=== WORK TO DO ===
Output the full listing below exactly, without the pictures.

=== DATA LINES ===
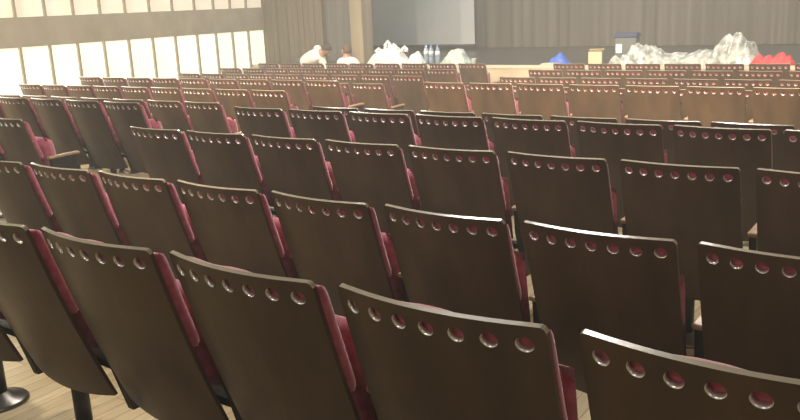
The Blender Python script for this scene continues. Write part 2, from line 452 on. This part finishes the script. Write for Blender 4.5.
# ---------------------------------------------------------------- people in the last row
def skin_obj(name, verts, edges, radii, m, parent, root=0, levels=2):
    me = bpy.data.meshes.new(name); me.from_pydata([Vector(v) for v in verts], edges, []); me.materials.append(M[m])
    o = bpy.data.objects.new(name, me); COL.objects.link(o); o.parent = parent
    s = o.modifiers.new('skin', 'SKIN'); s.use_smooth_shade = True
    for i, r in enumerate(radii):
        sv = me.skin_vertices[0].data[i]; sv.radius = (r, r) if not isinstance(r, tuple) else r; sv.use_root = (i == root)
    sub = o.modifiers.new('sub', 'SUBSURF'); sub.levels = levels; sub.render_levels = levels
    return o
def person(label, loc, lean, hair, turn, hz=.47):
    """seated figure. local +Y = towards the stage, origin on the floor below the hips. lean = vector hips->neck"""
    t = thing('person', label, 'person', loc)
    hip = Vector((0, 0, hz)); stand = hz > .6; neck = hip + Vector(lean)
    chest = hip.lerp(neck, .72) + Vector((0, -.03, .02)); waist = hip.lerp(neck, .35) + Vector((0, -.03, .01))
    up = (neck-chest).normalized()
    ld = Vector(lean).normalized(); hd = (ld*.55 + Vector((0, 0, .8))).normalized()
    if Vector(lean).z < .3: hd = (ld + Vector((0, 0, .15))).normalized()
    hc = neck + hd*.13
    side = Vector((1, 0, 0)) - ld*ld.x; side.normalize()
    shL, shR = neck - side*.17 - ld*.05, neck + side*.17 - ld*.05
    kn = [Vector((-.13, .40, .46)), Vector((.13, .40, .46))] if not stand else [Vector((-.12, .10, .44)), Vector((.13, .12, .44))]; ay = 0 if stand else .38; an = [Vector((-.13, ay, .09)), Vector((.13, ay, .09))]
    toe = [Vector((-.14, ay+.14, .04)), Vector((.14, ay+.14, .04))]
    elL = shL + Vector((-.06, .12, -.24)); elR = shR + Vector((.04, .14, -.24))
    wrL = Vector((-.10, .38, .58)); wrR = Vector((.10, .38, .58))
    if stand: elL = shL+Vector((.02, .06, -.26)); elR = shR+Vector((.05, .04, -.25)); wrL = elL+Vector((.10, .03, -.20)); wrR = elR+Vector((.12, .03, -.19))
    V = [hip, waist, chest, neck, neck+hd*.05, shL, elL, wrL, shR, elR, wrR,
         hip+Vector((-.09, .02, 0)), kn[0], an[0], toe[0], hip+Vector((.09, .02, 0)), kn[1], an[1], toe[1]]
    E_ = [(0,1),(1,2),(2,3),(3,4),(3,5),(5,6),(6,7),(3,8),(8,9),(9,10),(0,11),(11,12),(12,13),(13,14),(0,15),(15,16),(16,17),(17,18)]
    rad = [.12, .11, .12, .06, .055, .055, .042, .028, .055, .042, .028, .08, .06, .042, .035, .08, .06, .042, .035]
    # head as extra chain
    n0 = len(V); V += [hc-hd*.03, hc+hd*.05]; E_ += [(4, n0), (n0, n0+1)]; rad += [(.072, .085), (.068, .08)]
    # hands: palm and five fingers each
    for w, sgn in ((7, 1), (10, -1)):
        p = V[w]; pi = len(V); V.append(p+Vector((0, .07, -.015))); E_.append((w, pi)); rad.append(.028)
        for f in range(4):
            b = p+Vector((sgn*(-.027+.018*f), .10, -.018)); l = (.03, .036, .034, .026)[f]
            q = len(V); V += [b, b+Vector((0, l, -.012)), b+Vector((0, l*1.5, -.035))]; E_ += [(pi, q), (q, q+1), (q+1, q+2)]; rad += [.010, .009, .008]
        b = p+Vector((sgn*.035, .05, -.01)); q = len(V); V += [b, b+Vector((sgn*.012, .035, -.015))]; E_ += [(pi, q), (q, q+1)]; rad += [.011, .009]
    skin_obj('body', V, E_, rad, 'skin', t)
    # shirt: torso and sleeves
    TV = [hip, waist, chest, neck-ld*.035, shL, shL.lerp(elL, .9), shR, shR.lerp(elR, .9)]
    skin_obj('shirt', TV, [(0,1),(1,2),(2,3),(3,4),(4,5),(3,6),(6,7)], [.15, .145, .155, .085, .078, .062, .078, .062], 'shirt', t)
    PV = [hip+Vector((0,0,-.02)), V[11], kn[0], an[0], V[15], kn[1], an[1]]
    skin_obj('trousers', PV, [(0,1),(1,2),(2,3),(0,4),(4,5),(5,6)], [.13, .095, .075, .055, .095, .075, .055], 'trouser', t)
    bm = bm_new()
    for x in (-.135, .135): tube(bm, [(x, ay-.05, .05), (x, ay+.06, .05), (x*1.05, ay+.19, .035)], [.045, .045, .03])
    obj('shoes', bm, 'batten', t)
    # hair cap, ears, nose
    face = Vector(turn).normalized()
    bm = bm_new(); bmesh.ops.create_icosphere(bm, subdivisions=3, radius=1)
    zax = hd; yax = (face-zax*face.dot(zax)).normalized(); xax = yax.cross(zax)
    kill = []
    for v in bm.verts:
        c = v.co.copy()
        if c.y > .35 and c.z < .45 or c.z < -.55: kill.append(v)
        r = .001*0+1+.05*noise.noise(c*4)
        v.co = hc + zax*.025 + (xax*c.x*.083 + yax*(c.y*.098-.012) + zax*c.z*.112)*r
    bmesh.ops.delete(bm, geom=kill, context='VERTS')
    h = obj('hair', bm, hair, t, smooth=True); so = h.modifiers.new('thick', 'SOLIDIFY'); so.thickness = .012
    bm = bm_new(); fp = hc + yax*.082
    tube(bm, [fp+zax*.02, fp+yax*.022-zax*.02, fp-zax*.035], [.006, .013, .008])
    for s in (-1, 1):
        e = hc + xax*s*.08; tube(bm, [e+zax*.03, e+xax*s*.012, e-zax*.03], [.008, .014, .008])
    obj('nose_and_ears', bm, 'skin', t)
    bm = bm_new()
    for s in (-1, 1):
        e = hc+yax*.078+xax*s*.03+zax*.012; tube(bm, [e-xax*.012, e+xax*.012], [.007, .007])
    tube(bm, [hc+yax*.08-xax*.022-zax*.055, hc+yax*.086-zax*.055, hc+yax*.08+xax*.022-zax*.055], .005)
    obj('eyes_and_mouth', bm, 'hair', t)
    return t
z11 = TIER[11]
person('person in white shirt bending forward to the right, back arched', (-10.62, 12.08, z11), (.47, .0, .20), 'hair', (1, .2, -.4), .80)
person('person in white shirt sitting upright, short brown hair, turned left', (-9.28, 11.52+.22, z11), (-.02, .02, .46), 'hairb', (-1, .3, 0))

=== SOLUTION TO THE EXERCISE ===
The Blender Python script for this scene continues. Write part 2, from line 452 on. This part finishes the script. Write for Blender 4.5.
# ---------------------------------------------------------------- people in the last row
def skin_obj(name, verts, edges, radii, m, parent, root=0, levels=2):
    me = bpy.data.meshes.new(name); me.from_pydata([Vector(v) for v in verts], edges, []); me.materials.append(M[m])
    o = bpy.data.objects.new(name, me); COL.objects.link(o); o.parent = parent
    s = o.modifiers.new('skin', 'SKIN'); s.use_smooth_shade = True
    for i, r in enumerate(radii):
        sv = me.skin_vertices[0].data[i]; sv.radius = (r, r) if not isinstance(r, tuple) else r; sv.use_root = (i == root)
    sub = o.modifiers.new('sub', 'SUBSURF'); sub.levels = levels; sub.render_levels = levels
    return o
def person(label, loc, lean, hair, turn, hz=.47):
    """seated figure. local +Y = towards the stage, origin on the floor below the hips. lean = vector hips->neck"""
    t = thing('person', label, 'person', loc)
    hip = Vector((0, 0, hz)); stand = hz > .6; neck = hip + Vector(lean)
    chest = hip.lerp(neck, .72) + Vector((0, -.03, .02)); waist = hip.lerp(neck, .35) + Vector((0, -.03, .01))
    up = (neck-chest).normalized()
    ld = Vector(lean).normalized(); hd = (ld*.55 + Vector((0, 0, .8))).normalized()
    if Vector(lean).z < .3: hd = (ld + Vector((0, 0, .15))).normalized()
    hc = neck + hd*.13
    side = Vector((1, 0, 0)) - ld*ld.x; side.normalize()
    shL, shR = neck - side*.17 - ld*.05, neck + side*.17 - ld*.05
    kn = [Vector((-.13, .40, .46)), Vector((.13, .40, .46))] if not stand else [Vector((-.12, .10, .44)), Vector((.13, .12, .44))]; ay = 0 if stand else .38; an = [Vector((-.13, ay, .09)), Vector((.13, ay, .09))]
    toe = [Vector((-.14, ay+.14, .04)), Vector((.14, ay+.14, .04))]
    elL = shL + Vector((-.06, .12, -.24)); elR = shR + Vector((.04, .14, -.24))
    wrL = Vector((-.10, .38, .58)); wrR = Vector((.10, .38, .58))
    if stand: elL = shL+Vector((.02, .06, -.26)); elR = shR+Vector((.05, .04, -.25)); wrL = elL+Vector((.10, .03, -.20)); wrR = elR+Vector((.12, .03, -.19))
    V = [hip, waist, chest, neck, neck+hd*.05, shL, elL, wrL, shR, elR, wrR,
         hip+Vector((-.09, .02, 0)), kn[0], an[0], toe[0], hip+Vector((.09, .02, 0)), kn[1], an[1], toe[1]]
    E_ = [(0,1),(1,2),(2,3),(3,4),(3,5),(5,6),(6,7),(3,8),(8,9),(9,10),(0,11),(11,12),(12,13),(13,14),(0,15),(15,16),(16,17),(17,18)]
    rad = [.12, .11, .12, .06, .055, .055, .042, .028, .055, .042, .028, .08, .06, .042, .035, .08, .06, .042, .035]
    # head as extra chain
    n0 = len(V); V += [hc-hd*.03, hc+hd*.05]; E_ += [(4, n0), (n0, n0+1)]; rad += [(.072, .085), (.068, .08)]
    # hands: palm and five fingers each
    for w, sgn in ((7, 1), (10, -1)):
        p = V[w]; pi = len(V); V.append(p+Vector((0, .07, -.015))); E_.append((w, pi)); rad.append(.028)
        for f in range(4):
            b = p+Vector((sgn*(-.027+.018*f), .10, -.018)); l = (.03, .036, .034, .026)[f]
            q = len(V); V += [b, b+Vector((0, l, -.012)), b+Vector((0, l*1.5, -.035))]; E_ += [(pi, q), (q, q+1), (q+1, q+2)]; rad += [.010, .009, .008]
        b = p+Vector((sgn*.035, .05, -.01)); q = len(V); V += [b, b+Vector((sgn*.012, .035, -.015))]; E_ += [(pi, q), (q, q+1)]; rad += [.011, .009]
    skin_obj('body', V, E_, rad, 'skin', t)
    # shirt: torso and sleeves
    TV = [hip, waist, chest, neck-ld*.035, shL, shL.lerp(elL, .9), shR, shR.lerp(elR, .9)]
    skin_obj('shirt', TV, [(0,1),(1,2),(2,3),(3,4),(4,5),(3,6),(6,7)], [.15, .145, .155, .085, .078, .062, .078, .062], 'shirt', t)
    PV = [hip+Vector((0,0,-.02)), V[11], kn[0], an[0], V[15], kn[1], an[1]]
    skin_obj('trousers', PV, [(0,1),(1,2),(2,3),(0,4),(4,5),(5,6)], [.13, .095, .075, .055, .095, .075, .055], 'trouser', t)
    bm = bm_new()
    for x in (-.135, .135): tube(bm, [(x, ay-.05, .05), (x, ay+.06, .05), (x*1.05, ay+.19, .035)], [.045, .045, .03])
    obj('shoes', bm, 'batten', t)
    # hair cap, ears, nose
    face = Vector(turn).normalized()
    bm = bm_new(); bmesh.ops.create_icosphere(bm, subdivisions=3, radius=1)
    zax = hd; yax = (face-zax*face.dot(zax)).normalized(); xax = yax.cross(zax)
    kill = []
    for v in bm.verts:
        c = v.co.copy()
        if c.y > .35 and c.z < .45 or c.z < -.55: kill.append(v)
        r = .001*0+1+.05*noise.noise(c*4)
        v.co = hc + zax*.025 + (xax*c.x*.083 + yax*(c.y*.098-.012) + zax*c.z*.112)*r
    bmesh.ops.delete(bm, geom=kill, context='VERTS')
    h = obj('hair', bm, hair, t, smooth=True); so = h.modifiers.new('thick', 'SOLIDIFY'); so.thickness = .012
    bm = bm_new(); fp = hc + yax*.082
    tube(bm, [fp+zax*.02, fp+yax*.022-zax*.02, fp-zax*.035], [.006, .013, .008])
    for s in (-1, 1):
        e = hc + xax*s*.08; tube(bm, [e+zax*.03, e+xax*s*.012, e-zax*.03], [.008, .014, .008])
    obj('nose_and_ears', bm, 'skin', t)
    bm = bm_new()
    for s in (-1, 1):
        e = hc+yax*.078+xax*s*.03+zax*.012; tube(bm, [e-xax*.012, e+xax*.012], [.007, .007])
    tube(bm, [hc+yax*.08-xax*.022-zax*.055, hc+yax*.086-zax*.055, hc+yax*.08+xax*.022-zax*.055], .005)
    obj('eyes_and_mouth', bm, 'hair', t)
    return t
z11 = TIER[11]
person('person in white shirt bending forward to the right, back arched', (-10.62, 12.08, z11), (.47, .0, .20), 'hair', (1, .2, -.4), .80)
person('person in white shirt sitting upright, short brown hair, turned left', (-9.28, 11.52+.22, z11), (-.02, .02, .46), 'hairb', (-1, .3, 0))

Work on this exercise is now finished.